The warehouse can do indoor events for up to 500 people but can accommodate up to 1,200 guests using its outdoor spaces. The 1,700-square-foot deck works well for cocktail hours, and the grass lawn can be used for events or parking.

The warehouse is in downtown Greenville’s historic West End district. It’s right across the street from the 5,700-seat Fluor Field baseball stadium and within walking distance of several downtown hotels. The venue is also only three blocks from one of Greenville’s most iconic attractions: the curved and cantilevered Liberty Bridge that lightly straddles Falls Park on the Reedy River, a multitiered waterfall that winds through and spills over giant red boulders.

www.oldcigarwarehouse.com

Historic Brookstown Inn

Winston-Salem, North Carolina

The massive brick buildings of the Brookstown Mill have been many things since being constructed as the Salem Manufacturing cotton mill in 1837. The building went from cotton mill to flour mill, was used by a tobacco company, became warehouse space and now houses the Historic Brookstown Inn.

In the 1970s, the building was facing demolition, but community members rallied to save it and spearheaded a rehabilitation project. The Historic Brookstown Inn opened its doors in 1984 with 41 rooms in the original Salem Manufacturing mill building.

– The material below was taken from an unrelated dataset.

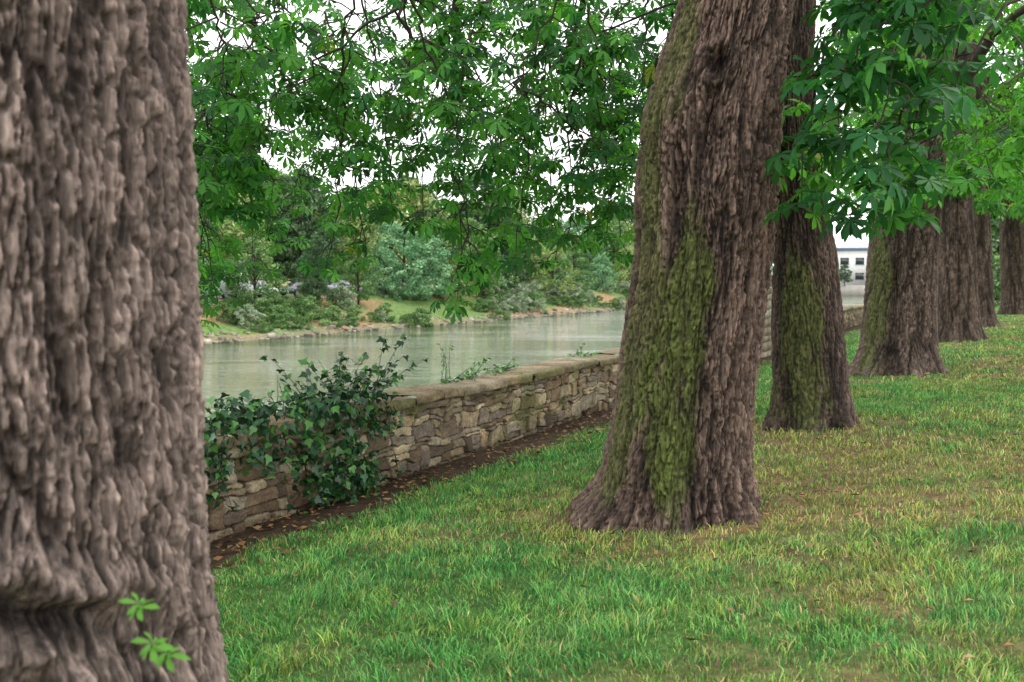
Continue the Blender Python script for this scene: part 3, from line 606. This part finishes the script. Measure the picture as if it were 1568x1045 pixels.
# ---------------- cars ----------------
M_glass=pmat('car_glass',(.03,.035,.04),.1,spec=.8);M_tyre=pmat('tyre',(.02,.02,.02),.8);M_rim=pmat('wheel_rim',(.4,.4,.42),.35,.6)
def car(s,t,rot,col,van=False):
    x,y=W(s,t);z=float(bankz(np.array(s),np.array(t)))+.0
    par=empty('parked_car');par.location=(x,y,z);par.rotation_euler=(0,0,rot)
    M=pmat('car_paint',col,.3,.2,spec=.6)
    if van: st=[(-2.4,.45,1.9,.88),(-2.35,.32,2.15,.93),(-.5,.3,2.2,.95),(1.0,.3,2.15,.95),(1.25,.3,2.0,.95),(1.8,.3,1.2,.95),(2.4,.32,1.0,.92),(2.5,.4,.7,.86)]
    else: st=[(-2.15,.42,.85,.78),(-2.05,.3,.98,.84),(-1.5,.28,1.02,.88),(-.7,.26,1.0,.89),(.6,.26,.98,.89),(1.3,.27,.92,.88),(1.95,.3,.78,.84),(2.15,.4,.62,.76)]
    V=[];n=10
    for X,zl,zh,w in st:
        sec=[(-w*.9,zl),(-w,zl+.12),(-w,zl+(zh-zl)*.55),(-w*.97,zh-.10),(-w*.85,zh),(w*.85,zh),(w*.97,zh-.10),(w,zl+(zh-zl)*.55),(w,zl+.12),(w*.9,zl)]
        V+=[(X,a,b) for a,b in sec]
    F=gridF(n,len(st),True).tolist();caps=np.array([list(range(n))[::-1],[len(V)-n+i for i in range(n)]])
    mk('body',V,[np.array(F),caps],None,M,False,par)
    if not van:
        cab=[(-1.75,.98,.74),(-1.2,1.42,.62),(-.3,1.47,.63),(.35,1.42,.62),(1.05,.95,.74)]
        V=[]
        for X,zt,w in cab: V+=[(X,-.80,.95),(X,-w,zt),(X,w,zt),(X,.80,.95)]
        mk('windows',V,[gridF(4,5)],None,M_glass,False,par)
        v,f=box((-.42,0,1.465),(1.55,1.24,.05));a=Acc();a.add(v,f)
        for k in(-1,1):
            v,f=box((-.35,k*.725,1.2),(.08,.05,.46));a.add(v,f)
        a.make('roof',M,par)
    else:
        a=Acc()
        for k in(-1,1):
            v,f=box((.9,k*.955,1.6),(.9,.02,.5));a.add(v,f)
        v=np.array([(1.32,-.8,1.95),(1.32,.8,1.95),(1.80,.8,1.27),(1.80,-.8,1.27)])+[.03,0,.02];a.add(v,np.array([[0,1,2,3]]))
        mk('windows',np.vstack(a.V),np.vstack(a.F),None,M_glass,False,par)
    a=Acc();b=Acc()
    for X in(-1.35,1.35):
        for k in(-1,1):
            tube(a,[(X,k*.70,.32),(X,k*.9,.32)],[.32,.32],16);tube(b,[(X,k*.905,.32),(X,k*.91,.32)],[.2,.001],12);tube(a,[(X,k*.9,.32),(X,k*.903,.32)],[.32,.001],16)
    a.make('tyres',M_tyre,par);b.make('rims',M_rim,par)
base=math.pi/2-math.radians(26.1)
cols=[(.75,.75,.75),(.6,.62,.64),(.75,.76,.77),(.05,.06,.08),(.35,.36,.38),(.7,.7,.7),(.08,.08,.1),(.3,.05,.04),(.65,.67,.7),(.1,.12,.2)]
for i,s in enumerate((60.5,66,69.5,75.5,82,88,93.5,101,108,118)):
    car(s,-59.3,base+(math.pi if i%3==0 else 0)+random.uniform(-.03,.03),cols[i],van=(i in(1,)))
# ---------------- distant building ----------------
bl=empty('office_building');M_w=pmat('white_render',(.72,.72,.70),.8);M_r=pmat('blue_roof',(.16,.22,.32),.5);M_q=pmat('quay_stone',(.42,.40,.36),.9,col2=(.3,.28,.25),cscale=.5)
bx,by=83,252;rt=-math.radians(10)
v,f=box((bx,by,3.6),(26,12,9.2),rt);mk('walls',v,f,None,M_w,False,bl)
v,f=box((bx,by,8.6),(27,13,.8),rt);mk('roof',v,f,None,M_r,False,bl)
a=Acc();a2=Acc()
for fl in range(2):
    for i in range(7):
        lx=-10.8+i*3.6;c=(bx+lx*math.cos(rt)+6.02*math.sin(rt),by+lx*math.sin(rt)-6.02*math.cos(rt),1.9+fl*3.7)
        v,f=box(c,(2.0,.12,1.6),rt);a.add(v,f);v,f=box((c[0],c[1],c[2]-.88),(2.2,.3,.12),rt);a2.add(v,f)
a.make('windows',M_glass,bl);a2.make('sills',M_r,bl)
v,f=box((75,243,-1.9),(60,4,3.2),rt);mk('quay_wall',v,f,None,M_q)
v,f=box((80,300,-2.0),(70,110,2.6),rt);mk('quay_ground',v,f,None,M_q)
for (x,y,k_,s_) in ((74,238,0,.5),(80,240,2,.45),(88,242,1,.5),(70,240,3,.6)):
    inst(kinds[k_],x,y,-.3,s_,dt,'tree')
# ---------------- world / sun / camera ----------------
wd_=bpy.data.worlds.new('World');sc.world=wd_;wd_.use_nodes=True;nt=wd_.node_tree;L=nt.links
bg=nt.nodes['Background'];sky=nt.nodes.new('ShaderNodeTexSky');sky.sky_type='NISHITA';sky.sun_disc=False
el,az=math.radians(52),math.radians(70)
sky.sun_elevation=el;sky.sun_rotation=az;sky.dust_density=4
mx=nt.nodes.new('ShaderNodeMixRGB');mx.inputs[0].default_value=.88;mx.inputs[2].default_value=(17.8,17.7,17.7,1)
L.new(sky.outputs[0],mx.inputs[1]);L.new(mx.outputs[0],bg.inputs[0]);bg.inputs[1].default_value=.15
sd=bpy.data.lights.new('sun','SUN');sd.energy=1.4;sd.angle=math.radians(14);sd.color=(1,.95,.87);so=bpy.data.objects.new('sun',sd);sc.collection.objects.link(so)
dv=Vector((math.sin(az)*math.cos(el),math.cos(az)*math.cos(el),math.sin(el)));so.rotation_euler=dv.to_track_quat('Z','Y').to_euler()
cd=bpy.data.cameras.new('camera');co=bpy.data.objects.new('camera',cd);sc.collection.objects.link(co);co.location=(0,0,1.6);co.rotation_euler=(math.radians(90-3.66),0,0)
cd.lens=35;cd.sensor_width=36;cd.clip_end=5000;cd.clip_start=.05;cd.dof.use_dof=True;cd.dof.focus_distance=7.6;cd.dof.aperture_fstop=3.5
sc.camera=co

In 1991, the owners remodeled a second cotton mill next door: the Arista Cotton Mill that was built in 1880. The adaptive reuse of the two cotton mills, built nearly 50 years apart, brought the inn’s total number of guest rooms to 70. The project also brought the two buildings together, connecting them via brick-paved courtyards where industrial-chic touches abound.

No two of the inn’s rooms are alike. Each emphasizes the buildings’ character with exposed brick walls, original wood beams, soaring ceilings and giant windows. Thirty of the rooms are multilevel. In the lobby, guests walk across refinished historic pine floors.

The hotel’s 2,500-square-foot grand ballroom can seat 150 for banquets or be split into three smaller spaces. The courtyards — the Upper Courtyard is 2,600 square feet and the Lower Courtyard is 875 square feet — are frequently used for receptions and other social events.